>> BEGIN

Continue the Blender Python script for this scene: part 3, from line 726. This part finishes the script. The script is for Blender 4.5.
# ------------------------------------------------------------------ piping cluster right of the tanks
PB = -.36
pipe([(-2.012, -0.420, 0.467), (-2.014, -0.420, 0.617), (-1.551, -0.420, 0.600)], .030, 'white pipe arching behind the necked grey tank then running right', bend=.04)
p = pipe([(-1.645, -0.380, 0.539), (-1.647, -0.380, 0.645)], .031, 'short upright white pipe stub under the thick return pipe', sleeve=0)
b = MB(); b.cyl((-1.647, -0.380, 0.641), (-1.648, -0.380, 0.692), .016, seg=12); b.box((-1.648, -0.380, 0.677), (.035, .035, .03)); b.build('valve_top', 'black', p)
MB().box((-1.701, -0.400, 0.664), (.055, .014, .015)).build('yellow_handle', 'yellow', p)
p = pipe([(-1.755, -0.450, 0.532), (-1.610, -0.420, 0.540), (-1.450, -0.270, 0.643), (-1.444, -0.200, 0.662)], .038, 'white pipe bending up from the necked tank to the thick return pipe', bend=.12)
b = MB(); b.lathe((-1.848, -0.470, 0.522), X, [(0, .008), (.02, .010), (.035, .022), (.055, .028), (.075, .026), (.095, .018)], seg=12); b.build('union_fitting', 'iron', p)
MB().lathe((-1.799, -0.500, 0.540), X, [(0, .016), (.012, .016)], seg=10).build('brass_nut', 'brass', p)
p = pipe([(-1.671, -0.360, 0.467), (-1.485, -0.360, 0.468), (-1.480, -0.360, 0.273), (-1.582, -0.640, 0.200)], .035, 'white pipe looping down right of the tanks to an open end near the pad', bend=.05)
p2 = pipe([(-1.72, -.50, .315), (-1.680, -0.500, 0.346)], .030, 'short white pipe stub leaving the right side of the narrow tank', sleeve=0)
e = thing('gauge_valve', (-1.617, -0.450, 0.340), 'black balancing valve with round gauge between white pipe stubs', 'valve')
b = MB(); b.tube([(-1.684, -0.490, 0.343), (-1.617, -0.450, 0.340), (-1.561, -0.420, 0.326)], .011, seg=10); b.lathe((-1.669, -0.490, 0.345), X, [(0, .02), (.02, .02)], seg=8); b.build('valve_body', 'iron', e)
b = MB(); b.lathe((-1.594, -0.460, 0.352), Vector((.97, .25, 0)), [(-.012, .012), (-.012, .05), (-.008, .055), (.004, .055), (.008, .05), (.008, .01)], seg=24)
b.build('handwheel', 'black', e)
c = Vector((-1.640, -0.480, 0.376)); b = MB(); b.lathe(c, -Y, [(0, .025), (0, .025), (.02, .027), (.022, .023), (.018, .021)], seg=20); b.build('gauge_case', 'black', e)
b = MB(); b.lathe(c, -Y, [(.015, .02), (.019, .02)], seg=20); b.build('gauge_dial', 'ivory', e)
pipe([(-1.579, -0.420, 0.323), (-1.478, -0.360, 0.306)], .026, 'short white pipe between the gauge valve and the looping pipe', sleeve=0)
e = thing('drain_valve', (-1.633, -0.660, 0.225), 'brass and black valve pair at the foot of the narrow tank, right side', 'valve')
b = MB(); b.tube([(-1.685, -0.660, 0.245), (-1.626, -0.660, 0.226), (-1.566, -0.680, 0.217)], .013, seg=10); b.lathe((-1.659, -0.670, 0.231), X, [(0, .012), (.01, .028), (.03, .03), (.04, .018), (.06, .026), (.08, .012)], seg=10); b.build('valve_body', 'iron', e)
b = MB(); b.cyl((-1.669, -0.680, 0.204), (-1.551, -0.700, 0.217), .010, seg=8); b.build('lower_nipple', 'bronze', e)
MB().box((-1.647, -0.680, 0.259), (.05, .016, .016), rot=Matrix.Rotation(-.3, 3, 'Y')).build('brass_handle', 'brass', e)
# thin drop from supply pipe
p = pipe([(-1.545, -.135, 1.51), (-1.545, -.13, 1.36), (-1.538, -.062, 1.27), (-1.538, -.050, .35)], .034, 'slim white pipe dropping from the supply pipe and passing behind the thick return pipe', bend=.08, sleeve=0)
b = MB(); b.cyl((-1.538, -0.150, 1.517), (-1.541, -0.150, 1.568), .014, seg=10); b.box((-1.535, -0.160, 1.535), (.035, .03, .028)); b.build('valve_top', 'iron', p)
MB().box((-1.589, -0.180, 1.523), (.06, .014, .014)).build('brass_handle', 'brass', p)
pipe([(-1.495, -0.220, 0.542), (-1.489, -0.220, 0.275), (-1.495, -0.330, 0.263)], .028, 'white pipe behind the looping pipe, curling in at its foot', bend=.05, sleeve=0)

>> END

What the task requires:
Restate the whole listing exactly.

Result below:
Continue the Blender Python script for this scene: part 3, from line 726. This part finishes the script. The script is for Blender 4.5.
# ------------------------------------------------------------------ piping cluster right of the tanks
PB = -.36
pipe([(-2.012, -0.420, 0.467), (-2.014, -0.420, 0.617), (-1.551, -0.420, 0.600)], .030, 'white pipe arching behind the necked grey tank then running right', bend=.04)
p = pipe([(-1.645, -0.380, 0.539), (-1.647, -0.380, 0.645)], .031, 'short upright white pipe stub under the thick return pipe', sleeve=0)
b = MB(); b.cyl((-1.647, -0.380, 0.641), (-1.648, -0.380, 0.692), .016, seg=12); b.box((-1.648, -0.380, 0.677), (.035, .035, .03)); b.build('valve_top', 'black', p)
MB().box((-1.701, -0.400, 0.664), (.055, .014, .015)).build('yellow_handle', 'yellow', p)
p = pipe([(-1.755, -0.450, 0.532), (-1.610, -0.420, 0.540), (-1.450, -0.270, 0.643), (-1.444, -0.200, 0.662)], .038, 'white pipe bending up from the necked tank to the thick return pipe', bend=.12)
b = MB(); b.lathe((-1.848, -0.470, 0.522), X, [(0, .008), (.02, .010), (.035, .022), (.055, .028), (.075, .026), (.095, .018)], seg=12); b.build('union_fitting', 'iron', p)
MB().lathe((-1.799, -0.500, 0.540), X, [(0, .016), (.012, .016)], seg=10).build('brass_nut', 'brass', p)
p = pipe([(-1.671, -0.360, 0.467), (-1.485, -0.360, 0.468), (-1.480, -0.360, 0.273), (-1.582, -0.640, 0.200)], .035, 'white pipe looping down right of the tanks to an open end near the pad', bend=.05)
p2 = pipe([(-1.72, -.50, .315), (-1.680, -0.500, 0.346)], .030, 'short white pipe stub leaving the right side of the narrow tank', sleeve=0)
e = thing('gauge_valve', (-1.617, -0.450, 0.340), 'black balancing valve with round gauge between white pipe stubs', 'valve')
b = MB(); b.tube([(-1.684, -0.490, 0.343), (-1.617, -0.450, 0.340), (-1.561, -0.420, 0.326)], .011, seg=10); b.lathe((-1.669, -0.490, 0.345), X, [(0, .02), (.02, .02)], seg=8); b.build('valve_body', 'iron', e)
b = MB(); b.lathe((-1.594, -0.460, 0.352), Vector((.97, .25, 0)), [(-.012, .012), (-.012, .05), (-.008, .055), (.004, .055), (.008, .05), (.008, .01)], seg=24)
b.build('handwheel', 'black', e)
c = Vector((-1.640, -0.480, 0.376)); b = MB(); b.lathe(c, -Y, [(0, .025), (0, .025), (.02, .027), (.022, .023), (.018, .021)], seg=20); b.build('gauge_case', 'black', e)
b = MB(); b.lathe(c, -Y, [(.015, .02), (.019, .02)], seg=20); b.build('gauge_dial', 'ivory', e)
pipe([(-1.579, -0.420, 0.323), (-1.478, -0.360, 0.306)], .026, 'short white pipe between the gauge valve and the looping pipe', sleeve=0)
e = thing('drain_valve', (-1.633, -0.660, 0.225), 'brass and black valve pair at the foot of the narrow tank, right side', 'valve')
b = MB(); b.tube([(-1.685, -0.660, 0.245), (-1.626, -0.660, 0.226), (-1.566, -0.680, 0.217)], .013, seg=10); b.lathe((-1.659, -0.670, 0.231), X, [(0, .012), (.01, .028), (.03, .03), (.04, .018), (.06, .026), (.08, .012)], seg=10); b.build('valve_body', 'iron', e)
b = MB(); b.cyl((-1.669, -0.680, 0.204), (-1.551, -0.700, 0.217), .010, seg=8); b.build('lower_nipple', 'bronze', e)
MB().box((-1.647, -0.680, 0.259), (.05, .016, .016), rot=Matrix.Rotation(-.3, 3, 'Y')).build('brass_handle', 'brass', e)
# thin drop from supply pipe
p = pipe([(-1.545, -.135, 1.51), (-1.545, -.13, 1.36), (-1.538, -.062, 1.27), (-1.538, -.050, .35)], .034, 'slim white pipe dropping from the supply pipe and passing behind the thick return pipe', bend=.08, sleeve=0)
b = MB(); b.cyl((-1.538, -0.150, 1.517), (-1.541, -0.150, 1.568), .014, seg=10); b.box((-1.535, -0.160, 1.535), (.035, .03, .028)); b.build('valve_top', 'iron', p)
MB().box((-1.589, -0.180, 1.523), (.06, .014, .014)).build('brass_handle', 'brass', p)
pipe([(-1.495, -0.220, 0.542), (-1.489, -0.220, 0.275), (-1.495, -0.330, 0.263)], .028, 'white pipe behind the looping pipe, curling in at its foot', bend=.05, sleeve=0)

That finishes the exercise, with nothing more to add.